### EXERCISE REQUIREMENTS
Take all the material and copy it exactly.

[Dataset entries]
§

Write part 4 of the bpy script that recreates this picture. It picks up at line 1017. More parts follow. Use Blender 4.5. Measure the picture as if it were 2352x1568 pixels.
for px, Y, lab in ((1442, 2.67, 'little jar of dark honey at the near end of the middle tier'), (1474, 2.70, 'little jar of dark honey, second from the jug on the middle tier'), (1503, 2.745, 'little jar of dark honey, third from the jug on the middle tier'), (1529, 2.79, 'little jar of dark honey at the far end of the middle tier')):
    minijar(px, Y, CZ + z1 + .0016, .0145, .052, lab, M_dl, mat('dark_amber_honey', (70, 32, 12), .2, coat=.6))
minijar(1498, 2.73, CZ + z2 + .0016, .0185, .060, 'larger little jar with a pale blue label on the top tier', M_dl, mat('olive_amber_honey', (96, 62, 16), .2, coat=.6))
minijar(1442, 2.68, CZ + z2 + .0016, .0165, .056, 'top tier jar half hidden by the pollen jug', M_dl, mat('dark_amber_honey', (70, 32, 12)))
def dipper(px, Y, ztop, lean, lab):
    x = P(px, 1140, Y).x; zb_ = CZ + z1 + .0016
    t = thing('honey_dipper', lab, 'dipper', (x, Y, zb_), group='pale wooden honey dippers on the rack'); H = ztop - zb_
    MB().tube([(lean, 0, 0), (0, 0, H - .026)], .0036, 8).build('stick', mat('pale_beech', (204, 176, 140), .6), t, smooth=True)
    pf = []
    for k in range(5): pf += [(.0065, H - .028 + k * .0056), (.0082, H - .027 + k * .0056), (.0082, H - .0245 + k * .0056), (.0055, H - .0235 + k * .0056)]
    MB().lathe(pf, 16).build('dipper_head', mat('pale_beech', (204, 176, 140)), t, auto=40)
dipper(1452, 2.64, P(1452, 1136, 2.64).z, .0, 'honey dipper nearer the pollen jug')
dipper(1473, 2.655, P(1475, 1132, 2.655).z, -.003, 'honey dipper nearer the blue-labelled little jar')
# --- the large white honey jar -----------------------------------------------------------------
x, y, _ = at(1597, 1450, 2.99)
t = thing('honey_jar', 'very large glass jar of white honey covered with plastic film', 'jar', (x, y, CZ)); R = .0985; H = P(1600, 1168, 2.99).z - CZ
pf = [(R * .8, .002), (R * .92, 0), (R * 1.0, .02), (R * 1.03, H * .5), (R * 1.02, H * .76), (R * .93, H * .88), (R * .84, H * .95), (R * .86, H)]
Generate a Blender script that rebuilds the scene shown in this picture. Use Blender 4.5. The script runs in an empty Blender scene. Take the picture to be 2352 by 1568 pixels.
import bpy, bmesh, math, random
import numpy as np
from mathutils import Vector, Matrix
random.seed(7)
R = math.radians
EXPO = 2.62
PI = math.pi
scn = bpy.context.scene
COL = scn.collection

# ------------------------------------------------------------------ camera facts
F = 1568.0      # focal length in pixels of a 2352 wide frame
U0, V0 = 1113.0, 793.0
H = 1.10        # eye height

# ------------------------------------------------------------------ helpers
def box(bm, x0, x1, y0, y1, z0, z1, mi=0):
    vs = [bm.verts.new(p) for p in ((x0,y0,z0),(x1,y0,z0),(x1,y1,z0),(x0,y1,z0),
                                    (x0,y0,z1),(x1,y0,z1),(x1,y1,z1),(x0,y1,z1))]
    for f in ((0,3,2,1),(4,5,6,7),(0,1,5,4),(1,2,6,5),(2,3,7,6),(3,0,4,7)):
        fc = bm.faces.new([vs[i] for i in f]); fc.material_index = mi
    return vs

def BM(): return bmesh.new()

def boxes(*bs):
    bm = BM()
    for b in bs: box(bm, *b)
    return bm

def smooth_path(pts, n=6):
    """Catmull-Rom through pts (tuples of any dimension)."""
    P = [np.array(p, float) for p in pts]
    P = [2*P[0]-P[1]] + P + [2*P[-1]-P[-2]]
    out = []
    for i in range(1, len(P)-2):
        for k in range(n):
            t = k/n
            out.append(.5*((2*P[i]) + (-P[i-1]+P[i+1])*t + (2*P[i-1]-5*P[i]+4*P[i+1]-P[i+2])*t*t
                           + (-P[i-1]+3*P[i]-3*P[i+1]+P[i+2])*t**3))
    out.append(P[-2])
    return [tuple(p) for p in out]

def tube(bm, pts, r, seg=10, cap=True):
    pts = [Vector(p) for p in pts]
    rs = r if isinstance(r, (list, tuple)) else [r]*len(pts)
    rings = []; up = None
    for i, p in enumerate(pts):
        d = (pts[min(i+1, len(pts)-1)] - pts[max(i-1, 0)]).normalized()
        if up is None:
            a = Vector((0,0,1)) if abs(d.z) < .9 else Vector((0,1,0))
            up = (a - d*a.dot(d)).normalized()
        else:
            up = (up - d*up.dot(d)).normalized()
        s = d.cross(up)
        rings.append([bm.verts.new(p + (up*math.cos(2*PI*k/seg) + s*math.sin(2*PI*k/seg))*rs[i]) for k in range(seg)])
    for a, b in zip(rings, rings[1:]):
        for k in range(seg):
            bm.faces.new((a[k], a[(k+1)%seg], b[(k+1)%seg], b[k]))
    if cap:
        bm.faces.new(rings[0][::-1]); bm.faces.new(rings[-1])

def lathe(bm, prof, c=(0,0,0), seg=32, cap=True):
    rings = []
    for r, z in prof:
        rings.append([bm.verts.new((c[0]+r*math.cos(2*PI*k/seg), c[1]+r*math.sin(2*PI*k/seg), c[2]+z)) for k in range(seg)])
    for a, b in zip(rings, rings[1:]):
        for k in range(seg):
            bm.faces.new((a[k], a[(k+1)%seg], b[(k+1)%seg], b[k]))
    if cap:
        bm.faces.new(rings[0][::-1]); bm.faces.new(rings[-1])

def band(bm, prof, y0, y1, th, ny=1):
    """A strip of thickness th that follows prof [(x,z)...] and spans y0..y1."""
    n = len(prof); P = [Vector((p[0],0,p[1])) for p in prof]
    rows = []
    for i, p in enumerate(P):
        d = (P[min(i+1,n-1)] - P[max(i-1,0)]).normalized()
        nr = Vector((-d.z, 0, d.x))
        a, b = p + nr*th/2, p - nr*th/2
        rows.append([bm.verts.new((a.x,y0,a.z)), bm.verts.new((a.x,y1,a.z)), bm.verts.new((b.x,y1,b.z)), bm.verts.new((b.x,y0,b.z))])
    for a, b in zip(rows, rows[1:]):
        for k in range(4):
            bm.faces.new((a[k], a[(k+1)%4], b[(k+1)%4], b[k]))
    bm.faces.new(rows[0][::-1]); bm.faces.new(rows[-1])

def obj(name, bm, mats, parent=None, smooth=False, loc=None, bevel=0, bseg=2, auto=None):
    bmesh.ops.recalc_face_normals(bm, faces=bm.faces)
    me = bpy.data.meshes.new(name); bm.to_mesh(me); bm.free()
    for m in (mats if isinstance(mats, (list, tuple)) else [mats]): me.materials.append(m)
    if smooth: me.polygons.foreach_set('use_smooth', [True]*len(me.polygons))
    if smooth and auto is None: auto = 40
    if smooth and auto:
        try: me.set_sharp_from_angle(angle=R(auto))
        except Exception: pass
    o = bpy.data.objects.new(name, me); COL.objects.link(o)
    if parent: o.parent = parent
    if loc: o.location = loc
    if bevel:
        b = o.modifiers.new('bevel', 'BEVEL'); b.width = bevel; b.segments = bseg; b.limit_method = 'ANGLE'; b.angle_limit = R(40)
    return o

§

### EXERCISE SOLUTION
Write part 4 of the bpy script that recreates this picture. It picks up at line 1017. More parts follow. Use Blender 4.5. Measure the picture as if it were 2352x1568 pixels.
for px, Y, lab in ((1442, 2.67, 'little jar of dark honey at the near end of the middle tier'), (1474, 2.70, 'little jar of dark honey, second from the jug on the middle tier'), (1503, 2.745, 'little jar of dark honey, third from the jug on the middle tier'), (1529, 2.79, 'little jar of dark honey at the far end of the middle tier')):
    minijar(px, Y, CZ + z1 + .0016, .0145, .052, lab, M_dl, mat('dark_amber_honey', (70, 32, 12), .2, coat=.6))
minijar(1498, 2.73, CZ + z2 + .0016, .0185, .060, 'larger little jar with a pale blue label on the top tier', M_dl, mat('olive_amber_honey', (96, 62, 16), .2, coat=.6))
minijar(1442, 2.68, CZ + z2 + .0016, .0165, .056, 'top tier jar half hidden by the pollen jug', M_dl, mat('dark_amber_honey', (70, 32, 12)))
def dipper(px, Y, ztop, lean, lab):
    x = P(px, 1140, Y).x; zb_ = CZ + z1 + .0016
    t = thing('honey_dipper', lab, 'dipper', (x, Y, zb_), group='pale wooden honey dippers on the rack'); H = ztop - zb_
    MB().tube([(lean, 0, 0), (0, 0, H - .026)], .0036, 8).build('stick', mat('pale_beech', (204, 176, 140), .6), t, smooth=True)
    pf = []
    for k in range(5): pf += [(.0065, H - .028 + k * .0056), (.0082, H - .027 + k * .0056), (.0082, H - .0245 + k * .0056), (.0055, H - .0235 + k * .0056)]
    MB().lathe(pf, 16).build('dipper_head', mat('pale_beech', (204, 176, 140)), t, auto=40)
dipper(1452, 2.64, P(1452, 1136, 2.64).z, .0, 'honey dipper nearer the pollen jug')
dipper(1473, 2.655, P(1475, 1132, 2.655).z, -.003, 'honey dipper nearer the blue-labelled little jar')
# --- the large white honey jar -----------------------------------------------------------------
x, y, _ = at(1597, 1450, 2.99)
t = thing('honey_jar', 'very large glass jar of white honey covered with plastic film', 'jar', (x, y, CZ)); R = .0985; H = P(1600, 1168, 2.99).z - CZ
pf = [(R * .8, .002), (R * .92, 0), (R * 1.0, .02), (R * 1.03, H * .5), (R * 1.02, H * .76), (R * .93, H * .88), (R * .84, H * .95), (R * .86, H)]
Generate a Blender script that rebuilds the scene shown in this picture. Use Blender 4.5. The script runs in an empty Blender scene. Take the picture to be 2352 by 1568 pixels.
import bpy, bmesh, math, random
import numpy as np
from mathutils import Vector, Matrix
random.seed(7)
R = math.radians
EXPO = 2.62
PI = math.pi
scn = bpy.context.scene
COL = scn.collection

# ------------------------------------------------------------------ camera facts
F = 1568.0      # focal length in pixels of a 2352 wide frame
U0, V0 = 1113.0, 793.0
H = 1.10        # eye height

# ------------------------------------------------------------------ helpers
def box(bm, x0, x1, y0, y1, z0, z1, mi=0):
    vs = [bm.verts.new(p) for p in ((x0,y0,z0),(x1,y0,z0),(x1,y1,z0),(x0,y1,z0),
                                    (x0,y0,z1),(x1,y0,z1),(x1,y1,z1),(x0,y1,z1))]
    for f in ((0,3,2,1),(4,5,6,7),(0,1,5,4),(1,2,6,5),(2,3,7,6),(3,0,4,7)):
        fc = bm.faces.new([vs[i] for i in f]); fc.material_index = mi
    return vs

def BM(): return bmesh.new()

def boxes(*bs):
    bm = BM()
    for b in bs: box(bm, *b)
    return bm

def smooth_path(pts, n=6):
    """Catmull-Rom through pts (tuples of any dimension)."""
    P = [np.array(p, float) for p in pts]
    P = [2*P[0]-P[1]] + P + [2*P[-1]-P[-2]]
    out = []
    for i in range(1, len(P)-2):
        for k in range(n):
            t = k/n
            out.append(.5*((2*P[i]) + (-P[i-1]+P[i+1])*t + (2*P[i-1]-5*P[i]+4*P[i+1]-P[i+2])*t*t
                           + (-P[i-1]+3*P[i]-3*P[i+1]+P[i+2])*t**3))
    out.append(P[-2])
    return [tuple(p) for p in out]

def tube(bm, pts, r, seg=10, cap=True):
    pts = [Vector(p) for p in pts]
    rs = r if isinstance(r, (list, tuple)) else [r]*len(pts)
    rings = []; up = None
    for i, p in enumerate(pts):
        d = (pts[min(i+1, len(pts)-1)] - pts[max(i-1, 0)]).normalized()
        if up is None:
            a = Vector((0,0,1)) if abs(d.z) < .9 else Vector((0,1,0))
            up = (a - d*a.dot(d)).normalized()
        else:
            up = (up - d*up.dot(d)).normalized()
        s = d.cross(up)
        rings.append([bm.verts.new(p + (up*math.cos(2*PI*k/seg) + s*math.sin(2*PI*k/seg))*rs[i]) for k in range(seg)])
    for a, b in zip(rings, rings[1:]):
        for k in range(seg):
            bm.faces.new((a[k], a[(k+1)%seg], b[(k+1)%seg], b[k]))
    if cap:
        bm.faces.new(rings[0][::-1]); bm.faces.new(rings[-1])

def lathe(bm, prof, c=(0,0,0), seg=32, cap=True):
    rings = []
    for r, z in prof:
        rings.append([bm.verts.new((c[0]+r*math.cos(2*PI*k/seg), c[1]+r*math.sin(2*PI*k/seg), c[2]+z)) for k in range(seg)])
    for a, b in zip(rings, rings[1:]):
        for k in range(seg):
            bm.faces.new((a[k], a[(k+1)%seg], b[(k+1)%seg], b[k]))
    if cap:
        bm.faces.new(rings[0][::-1]); bm.faces.new(rings[-1])

def band(bm, prof, y0, y1, th, ny=1):
    """A strip of thickness th that follows prof [(x,z)...] and spans y0..y1."""
    n = len(prof); P = [Vector((p[0],0,p[1])) for p in prof]
    rows = []
    for i, p in enumerate(P):
        d = (P[min(i+1,n-1)] - P[max(i-1,0)]).normalized()
        nr = Vector((-d.z, 0, d.x))
        a, b = p + nr*th/2, p - nr*th/2
        rows.append([bm.verts.new((a.x,y0,a.z)), bm.verts.new((a.x,y1,a.z)), bm.verts.new((b.x,y1,b.z)), bm.verts.new((b.x,y0,b.z))])
    for a, b in zip(rows, rows[1:]):
        for k in range(4):
            bm.faces.new((a[k], a[(k+1)%4], b[(k+1)%4], b[k]))
    bm.faces.new(rows[0][::-1]); bm.faces.new(rows[-1])

def obj(name, bm, mats, parent=None, smooth=False, loc=None, bevel=0, bseg=2, auto=None):
    bmesh.ops.recalc_face_normals(bm, faces=bm.faces)
    me = bpy.data.meshes.new(name); bm.to_mesh(me); bm.free()
    for m in (mats if isinstance(mats, (list, tuple)) else [mats]): me.materials.append(m)
    if smooth: me.polygons.foreach_set('use_smooth', [True]*len(me.polygons))
    if smooth and auto is None: auto = 40
    if smooth and auto:
        try: me.set_sharp_from_angle(angle=R(auto))
        except Exception: pass
    o = bpy.data.objects.new(name, me); COL.objects.link(o)
    if parent: o.parent = parent
    if loc: o.location = loc
    if bevel:
        b = o.modifiers.new('bevel', 'BEVEL'); b.width = bevel; b.segments = bseg; b.limit_method = 'ANGLE'; b.angle_limit = R(40)
    return o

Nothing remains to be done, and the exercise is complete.